Now let's go back through time with the chair. I don't mean time traveling with the chair, though that would be a neat trick. I mean looking through the life of that chair. When did it start being a chair? Was it when it was designed? When the first piece of wood was cut? When the first nail was hammered in? When the last nail was hammered in? When it was labeled as a chair and sent to a store? When it was first sat on? It can't have perpetually existed as a chair, because at some point it was wood, leather, metal, and very little stuffing that had to me refined and manufactured and put together into something we all now recognize is a chair. And will it ever stop being a chair? If the legs break but I leave it on the floor and sit on it when I watch TV, is it still a chair? Is it still a chair if only the cushion is left? Does it only stop being a chair when I throw it out and it won't be sat on by anyone again? Will it re-chair if someone takes it out of the trash? And when did this paragraph just become the Ship of Theseus problem?
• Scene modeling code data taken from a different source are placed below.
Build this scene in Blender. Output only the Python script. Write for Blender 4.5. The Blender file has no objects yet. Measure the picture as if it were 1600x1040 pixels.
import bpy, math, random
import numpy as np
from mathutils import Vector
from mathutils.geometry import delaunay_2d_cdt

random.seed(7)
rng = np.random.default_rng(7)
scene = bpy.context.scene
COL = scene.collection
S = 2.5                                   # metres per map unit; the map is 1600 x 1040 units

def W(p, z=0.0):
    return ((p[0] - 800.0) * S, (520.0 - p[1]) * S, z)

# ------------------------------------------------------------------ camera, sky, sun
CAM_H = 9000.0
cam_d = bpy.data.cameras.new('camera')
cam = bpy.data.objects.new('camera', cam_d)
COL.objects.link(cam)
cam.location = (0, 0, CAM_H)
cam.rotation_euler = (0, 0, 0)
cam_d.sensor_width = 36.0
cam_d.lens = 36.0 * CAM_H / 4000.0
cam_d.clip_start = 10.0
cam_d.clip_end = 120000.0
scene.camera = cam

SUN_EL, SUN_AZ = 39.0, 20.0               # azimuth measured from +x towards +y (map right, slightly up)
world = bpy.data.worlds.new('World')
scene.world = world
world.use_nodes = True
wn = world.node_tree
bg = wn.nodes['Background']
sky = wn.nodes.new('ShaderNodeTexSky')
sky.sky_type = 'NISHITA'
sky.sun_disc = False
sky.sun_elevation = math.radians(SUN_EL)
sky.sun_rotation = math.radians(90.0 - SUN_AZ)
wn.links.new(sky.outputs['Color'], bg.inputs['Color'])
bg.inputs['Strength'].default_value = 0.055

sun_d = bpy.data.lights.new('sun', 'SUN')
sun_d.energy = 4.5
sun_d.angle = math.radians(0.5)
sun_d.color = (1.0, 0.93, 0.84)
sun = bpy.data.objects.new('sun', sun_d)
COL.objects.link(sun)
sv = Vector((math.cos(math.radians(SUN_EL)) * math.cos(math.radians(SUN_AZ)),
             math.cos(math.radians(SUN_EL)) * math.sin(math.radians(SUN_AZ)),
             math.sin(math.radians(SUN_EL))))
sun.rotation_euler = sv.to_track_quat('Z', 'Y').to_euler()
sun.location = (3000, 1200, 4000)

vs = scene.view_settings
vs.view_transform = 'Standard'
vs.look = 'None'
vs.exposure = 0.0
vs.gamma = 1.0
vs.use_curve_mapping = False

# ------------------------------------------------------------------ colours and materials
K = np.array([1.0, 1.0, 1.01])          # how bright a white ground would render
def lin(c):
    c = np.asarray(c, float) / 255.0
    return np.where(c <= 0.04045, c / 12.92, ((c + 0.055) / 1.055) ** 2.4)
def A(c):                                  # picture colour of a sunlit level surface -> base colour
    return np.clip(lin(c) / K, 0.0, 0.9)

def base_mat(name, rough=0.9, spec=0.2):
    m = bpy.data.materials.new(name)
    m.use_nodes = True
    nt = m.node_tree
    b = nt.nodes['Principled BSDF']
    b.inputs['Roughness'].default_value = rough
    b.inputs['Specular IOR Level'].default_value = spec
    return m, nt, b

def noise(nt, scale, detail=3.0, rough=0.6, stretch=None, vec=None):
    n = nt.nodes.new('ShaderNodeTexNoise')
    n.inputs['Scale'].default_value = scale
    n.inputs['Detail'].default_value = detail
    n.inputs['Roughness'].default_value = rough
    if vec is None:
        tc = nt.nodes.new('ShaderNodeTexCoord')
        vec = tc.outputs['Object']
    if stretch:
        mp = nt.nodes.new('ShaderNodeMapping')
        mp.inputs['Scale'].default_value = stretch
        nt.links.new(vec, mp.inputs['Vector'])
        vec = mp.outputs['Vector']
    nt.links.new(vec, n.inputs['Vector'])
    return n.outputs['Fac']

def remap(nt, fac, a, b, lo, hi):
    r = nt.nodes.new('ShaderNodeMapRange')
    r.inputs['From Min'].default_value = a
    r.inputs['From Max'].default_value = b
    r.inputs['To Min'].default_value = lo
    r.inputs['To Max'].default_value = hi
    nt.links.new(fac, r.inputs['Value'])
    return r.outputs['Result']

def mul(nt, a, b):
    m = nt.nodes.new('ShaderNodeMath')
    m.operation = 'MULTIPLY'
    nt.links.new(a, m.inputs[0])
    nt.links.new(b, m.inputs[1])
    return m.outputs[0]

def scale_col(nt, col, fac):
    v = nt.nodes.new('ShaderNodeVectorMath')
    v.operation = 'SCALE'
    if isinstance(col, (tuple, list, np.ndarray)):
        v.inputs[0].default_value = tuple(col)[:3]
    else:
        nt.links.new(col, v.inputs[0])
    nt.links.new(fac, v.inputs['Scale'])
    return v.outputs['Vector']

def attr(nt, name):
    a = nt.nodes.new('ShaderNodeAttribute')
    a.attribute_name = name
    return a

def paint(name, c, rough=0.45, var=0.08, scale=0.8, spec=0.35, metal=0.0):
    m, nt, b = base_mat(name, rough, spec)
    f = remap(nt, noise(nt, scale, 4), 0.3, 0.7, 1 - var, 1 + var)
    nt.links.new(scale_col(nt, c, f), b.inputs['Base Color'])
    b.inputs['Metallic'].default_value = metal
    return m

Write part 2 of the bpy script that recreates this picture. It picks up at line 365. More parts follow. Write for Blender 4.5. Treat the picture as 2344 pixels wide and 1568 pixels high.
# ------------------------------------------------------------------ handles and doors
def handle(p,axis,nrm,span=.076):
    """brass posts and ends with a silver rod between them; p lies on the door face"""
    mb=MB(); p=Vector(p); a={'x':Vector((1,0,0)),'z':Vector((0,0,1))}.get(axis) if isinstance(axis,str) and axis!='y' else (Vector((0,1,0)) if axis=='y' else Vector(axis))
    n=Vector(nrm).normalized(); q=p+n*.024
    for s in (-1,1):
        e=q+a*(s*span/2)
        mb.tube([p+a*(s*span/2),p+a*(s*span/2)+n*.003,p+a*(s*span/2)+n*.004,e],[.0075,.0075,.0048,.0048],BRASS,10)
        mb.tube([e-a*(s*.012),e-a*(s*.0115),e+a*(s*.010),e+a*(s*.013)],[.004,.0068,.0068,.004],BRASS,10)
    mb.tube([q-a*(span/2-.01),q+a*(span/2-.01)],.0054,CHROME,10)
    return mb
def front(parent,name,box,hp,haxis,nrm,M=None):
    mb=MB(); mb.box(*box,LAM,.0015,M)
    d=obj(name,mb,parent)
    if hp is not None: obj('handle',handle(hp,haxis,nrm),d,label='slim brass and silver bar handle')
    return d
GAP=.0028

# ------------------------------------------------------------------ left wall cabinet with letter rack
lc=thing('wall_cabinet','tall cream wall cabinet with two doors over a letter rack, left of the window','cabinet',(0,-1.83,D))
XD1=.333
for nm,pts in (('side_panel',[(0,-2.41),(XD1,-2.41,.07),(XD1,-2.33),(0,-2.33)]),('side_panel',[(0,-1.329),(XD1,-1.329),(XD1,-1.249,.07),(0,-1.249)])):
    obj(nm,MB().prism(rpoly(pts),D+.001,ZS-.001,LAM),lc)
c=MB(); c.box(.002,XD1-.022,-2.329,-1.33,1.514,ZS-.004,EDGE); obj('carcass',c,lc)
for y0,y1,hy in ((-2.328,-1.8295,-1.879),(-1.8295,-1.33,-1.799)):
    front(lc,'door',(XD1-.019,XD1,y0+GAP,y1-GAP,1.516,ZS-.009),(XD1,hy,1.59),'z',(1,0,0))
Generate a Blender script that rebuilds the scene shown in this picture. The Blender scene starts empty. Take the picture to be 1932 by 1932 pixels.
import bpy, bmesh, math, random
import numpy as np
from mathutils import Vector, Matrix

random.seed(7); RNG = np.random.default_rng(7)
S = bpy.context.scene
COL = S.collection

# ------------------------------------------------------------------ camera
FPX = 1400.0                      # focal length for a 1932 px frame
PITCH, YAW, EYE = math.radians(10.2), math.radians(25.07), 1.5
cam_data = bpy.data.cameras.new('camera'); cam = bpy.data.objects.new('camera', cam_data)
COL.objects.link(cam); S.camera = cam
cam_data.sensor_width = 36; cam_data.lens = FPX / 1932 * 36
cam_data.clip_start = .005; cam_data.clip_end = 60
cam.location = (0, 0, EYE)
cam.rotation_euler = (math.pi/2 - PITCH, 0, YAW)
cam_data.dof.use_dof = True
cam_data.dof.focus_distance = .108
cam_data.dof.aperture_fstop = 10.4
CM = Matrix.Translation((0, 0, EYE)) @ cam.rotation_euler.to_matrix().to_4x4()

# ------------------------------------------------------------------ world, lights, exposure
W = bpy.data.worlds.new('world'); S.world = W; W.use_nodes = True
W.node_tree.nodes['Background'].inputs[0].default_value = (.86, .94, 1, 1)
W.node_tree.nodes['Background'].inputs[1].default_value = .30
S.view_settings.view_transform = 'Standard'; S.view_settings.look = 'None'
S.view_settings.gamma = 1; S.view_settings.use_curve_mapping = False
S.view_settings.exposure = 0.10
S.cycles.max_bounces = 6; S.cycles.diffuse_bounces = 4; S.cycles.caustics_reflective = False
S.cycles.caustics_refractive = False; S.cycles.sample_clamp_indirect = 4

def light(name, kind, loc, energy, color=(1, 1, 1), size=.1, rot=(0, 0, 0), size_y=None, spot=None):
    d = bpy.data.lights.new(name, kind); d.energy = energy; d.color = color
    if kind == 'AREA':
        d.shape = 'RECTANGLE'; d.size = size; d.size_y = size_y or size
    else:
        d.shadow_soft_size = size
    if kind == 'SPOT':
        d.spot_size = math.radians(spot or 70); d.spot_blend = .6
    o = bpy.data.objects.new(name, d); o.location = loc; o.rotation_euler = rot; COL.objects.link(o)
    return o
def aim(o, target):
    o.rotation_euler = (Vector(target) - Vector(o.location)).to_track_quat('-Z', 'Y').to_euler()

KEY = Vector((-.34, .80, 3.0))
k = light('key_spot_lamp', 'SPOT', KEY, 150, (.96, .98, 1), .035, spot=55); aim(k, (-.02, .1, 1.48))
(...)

We can generally agree that this chair I describe is a chair. There's some sort of conceptual consensus. Perhaps it really does have universal chair nature we can simply recognize. Or maybe it isn't a chair, because it's just a fucking image I'm describing and none of that big-chair small-chair crap ever happened with this chair to begin with, so at most these are all hypothetical chairs that will never actually be chairs in any way.

This whole chair experiment shows how stupid the very idea of A is A is.

A isn't A. The second one's an Alpha.

A isn't A. The first one is an upside-down stick figure devil head.

A isn't a.

A isn't A

A is A, but only because I copied and pasted that first A to where the second A is. And those two As after aren't the same A. And fuck it, those first two As also aren't the same, either.

There are so many bullshit questions without actual answers about concepts and the nature of things that we can't be certain about chair-ness. How can we possibly consistently evaluate anything's A-ness?